ENTRIES SHOWN:

####

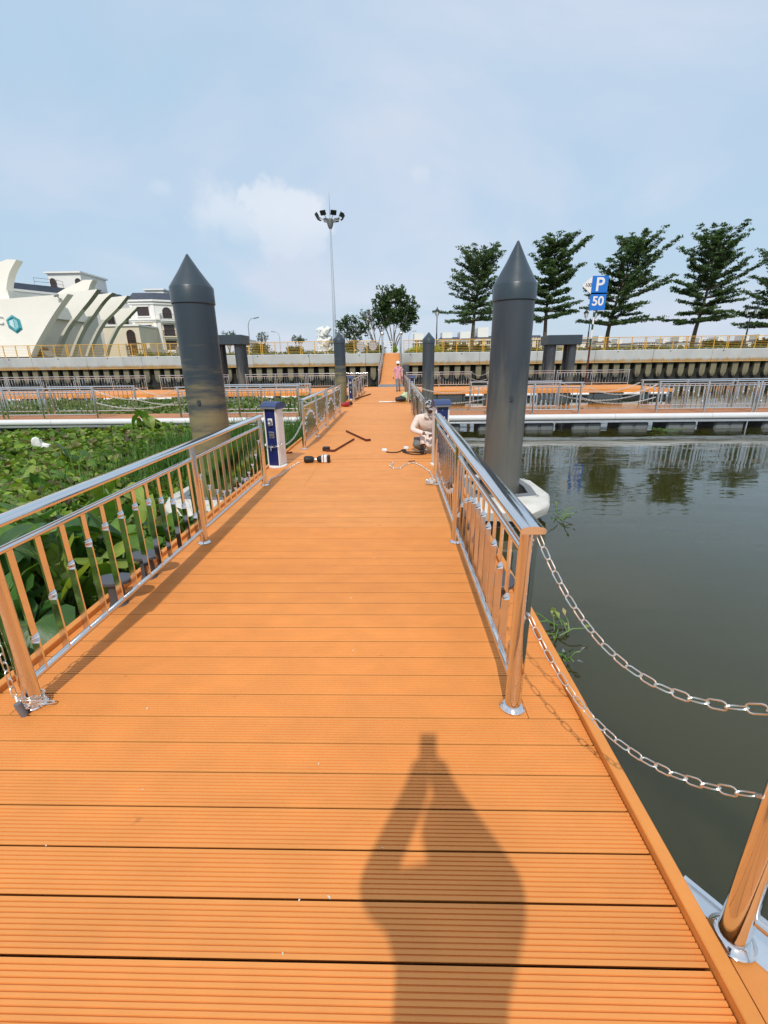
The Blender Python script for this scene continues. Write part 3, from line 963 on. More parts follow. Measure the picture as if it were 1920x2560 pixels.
MB().prism([(-0.85, 0.0), (-0.85, 0.012), (0.0, 0.135), (0.0, 0.0)], -0.88, 0.88, 'x').build('toe_plate', m_greyplate, gw)
for sx in (-1, 1):
    x = sx * 0.86
    for z, r in ((1.05, 0.045), (0.72, 0.022), (0.40, 0.022), (0.12, 0.03)):
        MB().tube([(x, -0.1 if r > 0.04 else 0.1, gzz(0) + z), (x, GL, gzz(GL) + z)], r, 10).build('side_rail', m_steel, gw, smooth=50)
    for k in range(12):
        yy = 0.15 + k * (GL - 0.3) / 11
        MB().tube([(x, yy, gzz(yy) - 0.05), (x, yy, gzz(yy) + 1.03)], 0.03, 8).build('side_post', m_steel, gw, smooth=50)
    b = MB(); b.obox((x, GL / 2, (gzz(0) + gzz(GL)) / 2 + 0.30), (0.006, 0, 0), (0, GL / 2 - 0.1, (gzz(GL) - gzz(0)) / 2), (0, 0, 0.28)); b.build('side_panel', m_steel_rough, gw)
    g = thing('gate_post', ('left' if sx < 0 else 'right') + ' ball-topped steel post at the head of the gangway', 'post', (-0.26 + sx * 0.98, 50.0, WALL_Z), 0, 'ball-topped posts at the gangway head')
    MB().tube([(0, 0, 0), (0, 0, 1.75)], 0.10, 14).build('post', m_steel_rough, g, smooth=50)
    MB().lathe([(0.02, 1.74)] + [(0.21 * math.sin(rad(a)), 1.93 - 0.21 * math.cos(rad(a))) for a in range(20, 180, 20)] + [(0.005, 2.14)], 16).build('ball', m_steel_rough, g, smooth=60)
# little barrier of white bars at the top of the gangway
br_ = thing('white_barrier', 'white barred barrier standing at the top of the gangway', 'barrier', (-0.55, 51.6, WALL_Z))
for z in (0.15, 0.42, 0.70, 0.98, 1.2):
    MB().box(-0.55, 0.35, -0.02, 0.02, z - 0.04, z + 0.04).build('bar', m_white, br_)
for x in (-0.55, 0.35):
    MB().box(x - 0.03, x + 0.03, -0.021, 0.021, 0, 1.24).build('upright', m_white, br_)

# ------------------------------------------------------------------ cream hall with five leaning ribs (behind the left part of the wall)
GZ = WALL_Z - 0.04
def Z1(x, y):               # zoomed picture coordinates of the hall -> picture pixels
    return x * 0.28933, 600 + y * 0.28933
hall = thing('ribbed_hall', 'cream hall with curved leaning ribs and a teal hexagon emblem', 'hall', (-48, 58, GZ))
HO = Vector((-48, 58, GZ))
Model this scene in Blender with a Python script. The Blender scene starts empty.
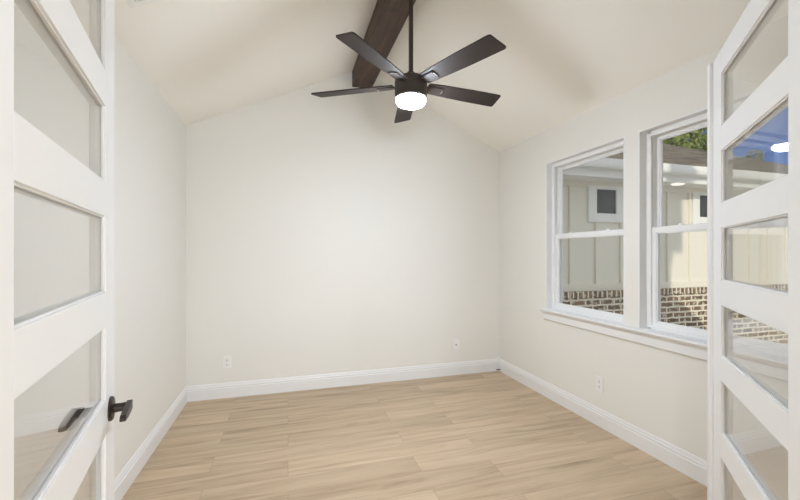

####

TASK GOAL: Copy nothing but the lines from the top of the data down to the line containing "MB().box(x - 0.03, x", and leave the pictures out.

WRITTEN ANSWER:
The Blender Python script for this scene continues. Write part 3, from line 963 on. More parts follow. Measure the picture as if it were 1920x2560 pixels.
MB().prism([(-0.85, 0.0), (-0.85, 0.012), (0.0, 0.135), (0.0, 0.0)], -0.88, 0.88, 'x').build('toe_plate', m_greyplate, gw)
for sx in (-1, 1):
    x = sx * 0.86
    for z, r in ((1.05, 0.045), (0.72, 0.022), (0.40, 0.022), (0.12, 0.03)):
        MB().tube([(x, -0.1 if r > 0.04 else 0.1, gzz(0) + z), (x, GL, gzz(GL) + z)], r, 10).build('side_rail', m_steel, gw, smooth=50)
    for k in range(12):
        yy = 0.15 + k * (GL - 0.3) / 11
        MB().tube([(x, yy, gzz(yy) - 0.05), (x, yy, gzz(yy) + 1.03)], 0.03, 8).build('side_post', m_steel, gw, smooth=50)
    b = MB(); b.obox((x, GL / 2, (gzz(0) + gzz(GL)) / 2 + 0.30), (0.006, 0, 0), (0, GL / 2 - 0.1, (gzz(GL) - gzz(0)) / 2), (0, 0, 0.28)); b.build('side_panel', m_steel_rough, gw)
    g = thing('gate_post', ('left' if sx < 0 else 'right') + ' ball-topped steel post at the head of the gangway', 'post', (-0.26 + sx * 0.98, 50.0, WALL_Z), 0, 'ball-topped posts at the gangway head')
    MB().tube([(0, 0, 0), (0, 0, 1.75)], 0.10, 14).build('post', m_steel_rough, g, smooth=50)
    MB().lathe([(0.02, 1.74)] + [(0.21 * math.sin(rad(a)), 1.93 - 0.21 * math.cos(rad(a))) for a in range(20, 180, 20)] + [(0.005, 2.14)], 16).build('ball', m_steel_rough, g, smooth=60)
# little barrier of white bars at the top of the gangway
br_ = thing('white_barrier', 'white barred barrier standing at the top of the gangway', 'barrier', (-0.55, 51.6, WALL_Z))
for z in (0.15, 0.42, 0.70, 0.98, 1.2):
    MB().box(-0.55, 0.35, -0.02, 0.02, z - 0.04, z + 0.04).build('bar', m_white, br_)
for x in (-0.55, 0.35):
    MB().box(x - 0.03, x + 0.03, -0.021, 0.021, 0, 1.24).build('upright', m_white, br_)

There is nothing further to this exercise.